Operation Finale (PG-13)

A solid and workmanlike mounting of the story of the capture of Adolf Eichmann (Ben Kingsley), this detailed look at the system-like capture of the organizer and chief officer of the Holocaust moves relatively quickly. Unlike most of the versions of the story (at least six other versions), this one concentrates on Eichmann’s ego and need to get his story out—“I was only following orders.”

Peter Malkin (Oscar Isaac) is the lead Mossad agent who keeps a tight rein on the project. At least one of the other agents, Moshe Tabor (Greg Hill), wants no trial— he wants to be left alone with Eichmann and nearly gets his chance. Malkin does as well but in the film is pulled off the arrogant Nazi by the only woman in the Mossad group, Hanna Elian (Melanie Laurent).

There is a love interest hinted at between Malkin and Elian but, oddly enough, she turns up pregnant by somebody else at the end of the film.

The story of the capture and airlift of Eichmann to Israel from Argentina may be well known to many of you. There have been several versions of the story, each riveting in their own way. Perhaps the most interesting was “Eichmann in My Hands” by Malkin himself.

That the Mossad group was able to function as well as it did in Buenos Aires is remarkable considering that, because of the immigration of many ex-Nazis, the Argentine police were almost as rabid against Jews as the Nazis were. The story has many “spy” moments: messages are passed in restaurants in teapots, cars get through roadblocks only because Mossad has attached diplomatic plates to the cars and the unveiling of Eichmann is tidily done with Malkin treating his ego and winning a signature that was necessary in order to escape Argentina.

Oscar Isaac is almost inhumanly handsome and plays his part to a “T” while Laurent’s Hanna is winning as well. A good film for kids to see in order to lessen the mystery about Nazism and Eichmann, the man. Adults will enjoy it as well.


Those looking for an option to the classic boy-loves-dog movie may have found it here, but that’s not saying much. A.X.L. stands for Attack Exploration Logistic. He’s an experimental, computer-driven robotic dog who is accidentally programmed to be loyal to Miles (Alex Neustaedter) and those who love him. Fortunately for Alex, this includes Sara Reyes (Becky G), a very attractive graffiti artist who links up with Miles as they figure out what this thing that has adopted Miles is. That he is fierce they figure out, but the extent of his loyalty has to be tested. (Clue: When his eyes turn blue, the human is OK. Red is BAAAD!!! The story becomes a classic freelancer vs. the government tale as Miles wants to protect A.X.L. and two programmers want him back on behalf of a frustrated and, as usual, incompetent government.
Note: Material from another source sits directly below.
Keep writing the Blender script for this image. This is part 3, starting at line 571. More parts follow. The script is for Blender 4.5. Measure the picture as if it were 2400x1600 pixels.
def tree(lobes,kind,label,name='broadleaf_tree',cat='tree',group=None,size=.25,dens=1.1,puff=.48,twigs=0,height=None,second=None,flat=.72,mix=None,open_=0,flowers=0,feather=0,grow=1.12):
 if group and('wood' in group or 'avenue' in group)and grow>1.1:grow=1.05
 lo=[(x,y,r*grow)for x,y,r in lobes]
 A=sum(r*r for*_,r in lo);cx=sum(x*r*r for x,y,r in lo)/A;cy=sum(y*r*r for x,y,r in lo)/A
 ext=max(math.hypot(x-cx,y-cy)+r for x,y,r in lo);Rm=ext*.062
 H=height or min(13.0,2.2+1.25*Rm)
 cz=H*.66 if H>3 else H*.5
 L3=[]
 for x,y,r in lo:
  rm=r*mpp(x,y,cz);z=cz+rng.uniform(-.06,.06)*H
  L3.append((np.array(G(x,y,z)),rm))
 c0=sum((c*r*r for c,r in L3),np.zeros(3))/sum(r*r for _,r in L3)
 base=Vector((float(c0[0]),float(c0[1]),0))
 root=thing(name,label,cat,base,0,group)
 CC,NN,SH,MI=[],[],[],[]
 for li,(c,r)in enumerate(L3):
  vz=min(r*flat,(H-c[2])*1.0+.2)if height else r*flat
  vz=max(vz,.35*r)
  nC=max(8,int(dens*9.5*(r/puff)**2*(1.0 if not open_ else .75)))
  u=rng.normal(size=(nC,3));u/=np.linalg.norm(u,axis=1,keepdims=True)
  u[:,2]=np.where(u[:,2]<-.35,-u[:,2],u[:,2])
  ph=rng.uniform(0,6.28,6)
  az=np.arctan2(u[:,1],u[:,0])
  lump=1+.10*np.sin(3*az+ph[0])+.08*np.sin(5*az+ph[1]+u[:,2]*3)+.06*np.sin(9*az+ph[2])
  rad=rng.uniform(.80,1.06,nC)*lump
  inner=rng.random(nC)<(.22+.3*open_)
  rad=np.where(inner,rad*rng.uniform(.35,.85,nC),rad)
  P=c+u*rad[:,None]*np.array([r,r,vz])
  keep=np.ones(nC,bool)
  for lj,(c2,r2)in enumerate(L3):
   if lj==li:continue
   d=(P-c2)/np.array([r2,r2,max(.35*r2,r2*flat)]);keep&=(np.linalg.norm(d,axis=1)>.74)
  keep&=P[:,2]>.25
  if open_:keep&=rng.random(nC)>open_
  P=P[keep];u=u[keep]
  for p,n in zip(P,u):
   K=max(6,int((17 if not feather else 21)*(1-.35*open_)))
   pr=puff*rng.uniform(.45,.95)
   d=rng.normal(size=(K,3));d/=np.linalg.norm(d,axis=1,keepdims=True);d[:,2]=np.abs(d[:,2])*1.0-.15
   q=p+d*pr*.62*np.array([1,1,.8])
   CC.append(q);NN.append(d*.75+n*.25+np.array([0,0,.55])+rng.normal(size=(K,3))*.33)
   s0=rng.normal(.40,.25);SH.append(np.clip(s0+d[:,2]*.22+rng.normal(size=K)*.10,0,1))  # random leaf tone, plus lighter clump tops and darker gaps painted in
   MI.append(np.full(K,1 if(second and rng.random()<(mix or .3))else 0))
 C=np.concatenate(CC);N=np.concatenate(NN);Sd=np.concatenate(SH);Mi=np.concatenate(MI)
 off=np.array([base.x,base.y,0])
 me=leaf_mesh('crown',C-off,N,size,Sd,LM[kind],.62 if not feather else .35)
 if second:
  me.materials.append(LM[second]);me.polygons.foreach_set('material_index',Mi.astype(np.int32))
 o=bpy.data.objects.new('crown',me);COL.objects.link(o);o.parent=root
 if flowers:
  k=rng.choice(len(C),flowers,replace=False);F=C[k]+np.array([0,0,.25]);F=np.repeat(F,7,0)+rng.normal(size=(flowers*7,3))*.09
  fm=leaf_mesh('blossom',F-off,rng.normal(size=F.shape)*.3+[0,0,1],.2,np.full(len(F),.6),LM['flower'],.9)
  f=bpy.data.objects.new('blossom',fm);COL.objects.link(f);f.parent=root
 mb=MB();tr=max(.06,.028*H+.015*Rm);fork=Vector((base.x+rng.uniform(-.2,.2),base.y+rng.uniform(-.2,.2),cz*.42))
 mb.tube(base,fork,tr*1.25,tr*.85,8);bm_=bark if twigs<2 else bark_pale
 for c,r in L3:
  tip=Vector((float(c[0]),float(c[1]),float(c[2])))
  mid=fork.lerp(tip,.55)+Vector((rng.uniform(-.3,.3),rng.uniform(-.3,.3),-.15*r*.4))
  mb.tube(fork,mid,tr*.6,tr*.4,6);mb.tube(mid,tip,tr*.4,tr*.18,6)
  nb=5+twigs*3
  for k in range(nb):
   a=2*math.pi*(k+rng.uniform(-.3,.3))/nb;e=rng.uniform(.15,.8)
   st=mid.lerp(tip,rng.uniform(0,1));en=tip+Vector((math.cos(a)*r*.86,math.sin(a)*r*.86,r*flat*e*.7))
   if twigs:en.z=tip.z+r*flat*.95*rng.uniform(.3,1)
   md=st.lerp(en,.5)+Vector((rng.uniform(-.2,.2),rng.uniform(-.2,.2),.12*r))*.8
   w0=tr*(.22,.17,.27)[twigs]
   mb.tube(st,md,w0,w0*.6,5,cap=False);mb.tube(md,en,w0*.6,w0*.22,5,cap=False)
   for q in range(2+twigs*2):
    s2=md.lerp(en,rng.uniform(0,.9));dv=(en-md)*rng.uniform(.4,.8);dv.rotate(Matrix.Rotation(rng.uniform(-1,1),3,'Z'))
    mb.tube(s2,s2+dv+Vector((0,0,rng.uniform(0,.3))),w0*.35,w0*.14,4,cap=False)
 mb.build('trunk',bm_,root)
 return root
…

There are lots of motorbike stunts, attempts to disarm A.X.L. and a build-up to the inevitable love (at least deep smooching scene) between Miles and Sara and not much else. I wish I could say this is a good dog movie, but the creature is metal and programmed, even if he is repaired by a motorbike fender. Not too harmful for the young set.

Kin (PG-13) 

Ostensibly a film about brothers, one of them, Jimmy (Jack Reynor), is so bad that it is almost inconceivable that he could bond with his younger and black brother, Eli (Myles Truitt.) Eli discovers a powerful weapon in the wreckage of an old factory and experiments with it in empty buildings, most of the time. That’s a good thing because the weapon can blow apart trees, cars and anything else in its way. He uses it, largely by experiment, to save Jimmy from various baddies, most notably Taylor Balik (James Franco) who chews himself some scenery as the Very Bad Guy.

Taylor is hunting down Jimmy after a scuffle with Jimmy and his father (Dennis Quaid) results in the death of Jimmy’s brother, Dutch (Gavin Fox), who deserves it. Quaid is also knocked off in the fight, so things should be even, but not to Taylor. Fleeing the scene without telling Eli about the death of his father, Jimmy takes him to a strip club (Eli is only 14) where Jimmy gets drunk and Eli filled with too much Coca-Cola. They meet a sympathetic stripper named Milly (Zoë Cravitz) who bonds with young Eli and protects him, as much as she can, from his brother.

In the meantime, Eli gets to use his super weapon several times, but we are made aware of the fact that apparent aliens want the weapon back and can track every time it’s fired. Eli gets to remind Jimmy, “The good man does the right thing, even if it’s not the easy thing,” but Jimmy should have learned that a long time ago.

The sci fi takes over the story near the end and gets too fantastic for belief, but the story of bonding will please some audiences. And Myles is a cute kid with a potential future in film.